The Economist has an interesting article discussing regulatory changes regarding child safety seats:

During the Reagan era, only the truly wee—tots aged under three—had normally to be secured in child-safety seats. But states’ governments have, since then, gradually ramped up the requirements. Today, most places in America make children sit in safety seats until their eighth birthdays. That concern for youngsters’ safety has had the unintended consequence, Dr Nickerson and Dr Solomon suggest, of fewer three-child families. . . .

They discovered that tightening those laws had no detectable effects on the rates of births of first and second children, but was accompanied by a drop, on average, of 0.73 percentage points in the number of women giving birth to a third while the first two were young enough to need safety seats. . . .

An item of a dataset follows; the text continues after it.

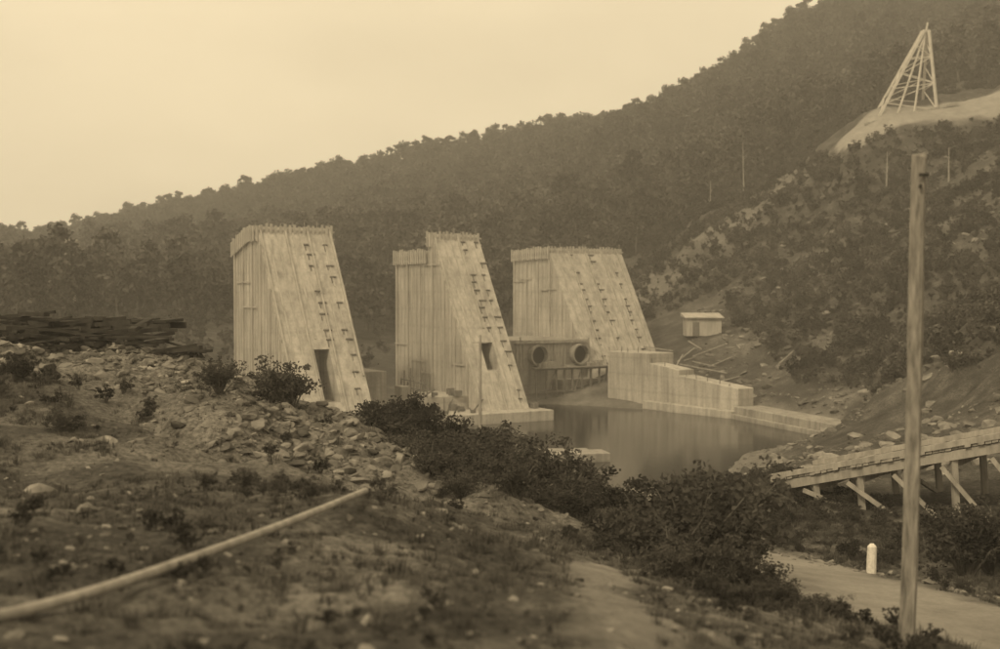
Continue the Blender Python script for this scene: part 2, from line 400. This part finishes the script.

They estimate that laws requiring children to sit in special seats until they are eight years old saved about 57 lives in 2017 and contrast that number with the 8,000 children who might have been conceived and born in the absence of such rules. There is, they conclude, no “compelling social interest” in requiring child seats for children over four.

This seems weird. Comparing putative lives forgone to actual lives saved is, to put it politely, a strange moral calculation.

The writer for The Economist seems to think the government’s moral calculation is more sensible than the one employed by the authors of this paper, but doesn’t explain why.  Do they entirely reject cost/benefit analysis (an approach The Economist generally favors), or do they reject the specific moral calculation in this case?  And if so, what’s the numerical equivalence that they think is more accurate? Does one life lost equate to one foregone child?  To 10 foregone children? To 100 foregone children?  How about a million foregone children?  A billion?

It seems to me that the “strange moral calculation” is being made by the government regulator that believes they are better positioned than the child’s parents to solve these difficult moral problems.

I’m completely agnostic on this issue; I don’t have a clue as to how one should weigh 57 lives lost against 8000 children never born.   If you are confident that you can do that sort of moral calculation, then please tell me your conclusion.  What is the correct equivalence ratio to employ in this sort of cost/benefit analysis?

Because I don’t know the answer, I’d prefer to leave those decisions up to parents, not government regulators.

PS.  This has nothing to do with my view on the value of a higher birth rate.  I use the same agnostic moral reasoning on issues like abortion, where deregulation cuts in the other direction.

PPS.  The decision to have children is implicitly a decision to risk the life of a living mother in order to gain a potential human being.